**Stated problem**
Restate the data below word for word. Skip any images it contains.
[START Stored rows]
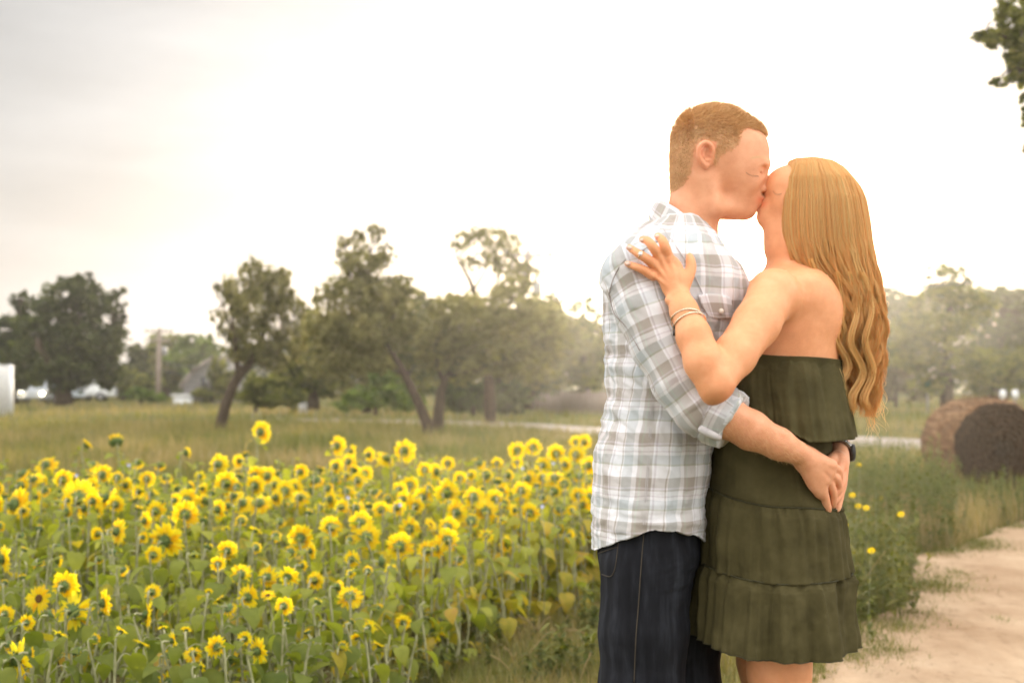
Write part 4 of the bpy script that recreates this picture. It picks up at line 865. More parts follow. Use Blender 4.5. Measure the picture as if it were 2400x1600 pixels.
special = {(37, 1182): 'big open sunflower at the left edge, seen from behind, just under the drooping green head', (612, 1012): 'tallest sunflower, standing alone above the field before the leaning tree', (272, 1035): 'tall plump green sunflower bud high above the left rows',
 (203, 1042): 'tall half-open sunflower just left of the plump green bud', (185, 1168): 'large ragged open sunflower in the left rows with a leaf across its back', (388, 1265): 'large open sunflower seen from behind in the left middle rows', (92, 1402): 'small sunflower facing the camera with a dark brown centre',
 (173, 1432): 'wide open sunflower with long separate petals in the lower left', (152, 1372): 'round full sunflower just above the one with long separate petals', (243, 1412): 'sunflower turned right beside the one with long separate petals', (345, 1440): 'sunflower in side view with a big green back and petals to the right',
 (42, 1545): 'large orange-yellow sunflower in the bottom left corner', (1015, 1480): 'lone small sunflower low at the bare right end of the field', (948, 1057): 'tall ragged sunflower at the centre of the back row', (791, 1045): 'tall round sunflower leading the back row left of centre',
 (275, 1245): 'sunflower with a large green back turned right, in the left rows', (8, 1310): 'sunflower cut by the left edge of the picture', (55, 1110): 'drooping green-headed sunflower at the far left of the back rows', (820, 1398): 'sunflower with a broad leaf hanging in front of its petals', (895, 1315): 'fat green sunflower bud on a thick stalk, tilted right',
 (937, 1280): 'full open sunflower on the tall straight stem right of centre', (1370, 1035): 'highest sunflower of the cluster touching the plaid shirt', (1212, 1055): 'left of the two tall sunflowers at the right end of the back row', (1250, 1048): 'right of the two tall sunflowers at the right end of the back row',
 (507, 1515): 'sunflower facing left near the bottom of the field', (605, 1525): 'sunflower with scattered long petals near the bottom of the field', (395, 1595): 'sunflower with upright petals cut by the bottom edge of the picture', (566, 1345): 'sunflower on a pale thick stem left of the paired blooms',
 (627, 1352): 'left bloom of the pair of sunflowers side by side in the lower middle', (675, 1350): 'right bloom of the pair of sunflowers side by side in the lower middle', (582, 1398): 'sunflower directly below the left bloom of the side by side pair', (437, 1172): 'upper bloom of the two pale yellow stacked sunflowers', (435, 1205): 'lower, paler bloom of the two stacked sunflowers',
 (1335, 1255): 'orange sunflower in side view near the man\'s shirt', (1310, 1240): 'green half-open sunflower just left of the orange one by the shirt', (437, 1060): 'small half-open sunflower above the left middle rows', (512, 1088): 'round sunflower ring seen from behind above the left middle rows'}
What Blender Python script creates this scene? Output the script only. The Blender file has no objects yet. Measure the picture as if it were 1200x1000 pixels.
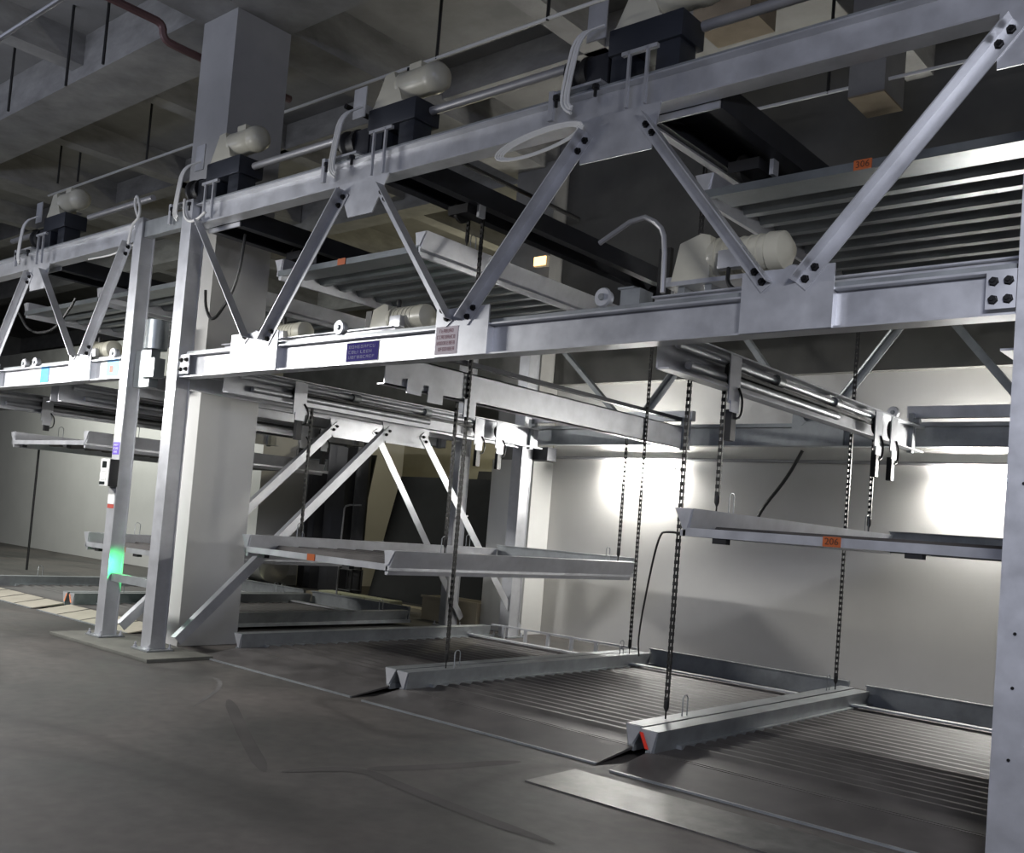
import bpy, bmesh, math, random
from mathutils import Vector, Matrix
random.seed(7)
scene = bpy.context.scene
COL = scene.collection
PI = math.pi

# ------------------------------------------------------------------ materials
def mat(name, col, rough=.6, metal=0., var=.12, scale=3., bump=0., stretch=None, col2=None, emit=None, contrast=None, rvar=0.):
    m = bpy.data.materials.new(name); m.use_nodes = True
    n, l = m.node_tree.nodes, m.node_tree.links
    b = n['Principled BSDF']
    b.inputs['Roughness'].default_value = rough
    b.inputs['Metallic'].default_value = metal
    if emit:
        b.inputs['Emission Color'].default_value = (*emit[0], 1)
        b.inputs['Emission Strength'].default_value = emit[1]
    tc = n.new('ShaderNodeTexCoord'); mp = n.new('ShaderNodeMapping')
    l.new(tc.outputs['Object'], mp.inputs['Vector'])
    if stretch: mp.inputs['Scale'].default_value = stretch
    nz = n.new('ShaderNodeTexNoise'); nz.inputs['Scale'].default_value = scale
    nz.inputs['Detail'].default_value = 6; nz.inputs['Roughness'].default_value = .62
    l.new(mp.outputs['Vector'], nz.inputs['Vector'])
    cr = n.new('ShaderNodeValToRGB')
    c2 = col2 or tuple(max(0, c * (1 - 2 * var)) for c in col)
    lo, hi = contrast or (.3, .7)
    cr.color_ramp.elements[0].position = lo; cr.color_ramp.elements[1].position = hi
    cr.color_ramp.elements[0].color = (*c2, 1); cr.color_ramp.elements[1].color = (*col, 1)
    l.new(nz.outputs['Fac'], cr.inputs['Fac']); l.new(cr.outputs['Color'], b.inputs['Base Color'])
    if rvar:
        mr = n.new('ShaderNodeMapRange')
        mr.inputs['To Min'].default_value = max(.05, rough - rvar); mr.inputs['To Max'].default_value = min(1, rough + rvar)
        l.new(nz.outputs['Fac'], mr.inputs['Value']); l.new(mr.outputs['Result'], b.inputs['Roughness'])
    if bump:
        bp = n.new('ShaderNodeBump'); bp.inputs['Strength'].default_value = bump; bp.inputs['Distance'].default_value = .02
        l.new(nz.outputs['Fac'], bp.inputs['Height']); l.new(bp.outputs['Normal'], b.inputs['Normal'])
    return m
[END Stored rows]
**Correct response**
Write part 4 of the bpy script that recreates this picture. It picks up at line 865. More parts follow. Use Blender 4.5. Measure the picture as if it were 2400x1600 pixels.
special = {(37, 1182): 'big open sunflower at the left edge, seen from behind, just under the drooping green head', (612, 1012): 'tallest sunflower, standing alone above the field before the leaning tree', (272, 1035): 'tall plump green sunflower bud high above the left rows',
 (203, 1042): 'tall half-open sunflower just left of the plump green bud', (185, 1168): 'large ragged open sunflower in the left rows with a leaf across its back', (388, 1265): 'large open sunflower seen from behind in the left middle rows', (92, 1402): 'small sunflower facing the camera with a dark brown centre',
 (173, 1432): 'wide open sunflower with long separate petals in the lower left', (152, 1372): 'round full sunflower just above the one with long separate petals', (243, 1412): 'sunflower turned right beside the one with long separate petals', (345, 1440): 'sunflower in side view with a big green back and petals to the right',
 (42, 1545): 'large orange-yellow sunflower in the bottom left corner', (1015, 1480): 'lone small sunflower low at the bare right end of the field', (948, 1057): 'tall ragged sunflower at the centre of the back row', (791, 1045): 'tall round sunflower leading the back row left of centre',
 (275, 1245): 'sunflower with a large green back turned right, in the left rows', (8, 1310): 'sunflower cut by the left edge of the picture', (55, 1110): 'drooping green-headed sunflower at the far left of the back rows', (820, 1398): 'sunflower with a broad leaf hanging in front of its petals', (895, 1315): 'fat green sunflower bud on a thick stalk, tilted right',
 (937, 1280): 'full open sunflower on the tall straight stem right of centre', (1370, 1035): 'highest sunflower of the cluster touching the plaid shirt', (1212, 1055): 'left of the two tall sunflowers at the right end of the back row', (1250, 1048): 'right of the two tall sunflowers at the right end of the back row',
 (507, 1515): 'sunflower facing left near the bottom of the field', (605, 1525): 'sunflower with scattered long petals near the bottom of the field', (395, 1595): 'sunflower with upright petals cut by the bottom edge of the picture', (566, 1345): 'sunflower on a pale thick stem left of the paired blooms',
 (627, 1352): 'left bloom of the pair of sunflowers side by side in the lower middle', (675, 1350): 'right bloom of the pair of sunflowers side by side in the lower middle', (582, 1398): 'sunflower directly below the left bloom of the side by side pair', (437, 1172): 'upper bloom of the two pale yellow stacked sunflowers', (435, 1205): 'lower, paler bloom of the two stacked sunflowers',
 (1335, 1255): 'orange sunflower in side view near the man\'s shirt', (1310, 1240): 'green half-open sunflower just left of the orange one by the shirt', (437, 1060): 'small half-open sunflower above the left middle rows', (512, 1088): 'round sunflower ring seen from behind above the left middle rows'}
What Blender Python script creates this scene? Output the script only. The Blender file has no objects yet. Measure the picture as if it were 1200x1000 pixels.
import bpy, bmesh, math, random
from mathutils import Vector, Matrix
random.seed(7)
scene = bpy.context.scene
COL = scene.collection
PI = math.pi

# ------------------------------------------------------------------ materials
def mat(name, col, rough=.6, metal=0., var=.12, scale=3., bump=0., stretch=None, col2=None, emit=None, contrast=None, rvar=0.):
    m = bpy.data.materials.new(name); m.use_nodes = True
    n, l = m.node_tree.nodes, m.node_tree.links
    b = n['Principled BSDF']
    b.inputs['Roughness'].default_value = rough
    b.inputs['Metallic'].default_value = metal
    if emit:
        b.inputs['Emission Color'].default_value = (*emit[0], 1)
        b.inputs['Emission Strength'].default_value = emit[1]
    tc = n.new('ShaderNodeTexCoord'); mp = n.new('ShaderNodeMapping')
    l.new(tc.outputs['Object'], mp.inputs['Vector'])
    if stretch: mp.inputs['Scale'].default_value = stretch
    nz = n.new('ShaderNodeTexNoise'); nz.inputs['Scale'].default_value = scale
    nz.inputs['Detail'].default_value = 6; nz.inputs['Roughness'].default_value = .62
    l.new(mp.outputs['Vector'], nz.inputs['Vector'])
    cr = n.new('ShaderNodeValToRGB')
    c2 = col2 or tuple(max(0, c * (1 - 2 * var)) for c in col)
    lo, hi = contrast or (.3, .7)
    cr.color_ramp.elements[0].position = lo; cr.color_ramp.elements[1].position = hi
    cr.color_ramp.elements[0].color = (*c2, 1); cr.color_ramp.elements[1].color = (*col, 1)
    l.new(nz.outputs['Fac'], cr.inputs['Fac']); l.new(cr.outputs['Color'], b.inputs['Base Color'])
    if rvar:
        mr = n.new('ShaderNodeMapRange')
        mr.inputs['To Min'].default_value = max(.05, rough - rvar); mr.inputs['To Max'].default_value = min(1, rough + rvar)
        l.new(nz.outputs['Fac'], mr.inputs['Value']); l.new(mr.outputs['Result'], b.inputs['Roughness'])
    if bump:
        bp = n.new('ShaderNodeBump'); bp.inputs['Strength'].default_value = bump; bp.inputs['Distance'].default_value = .02
        l.new(nz.outputs['Fac'], bp.inputs['Height']); l.new(bp.outputs['Normal'], b.inputs['Normal'])
    return m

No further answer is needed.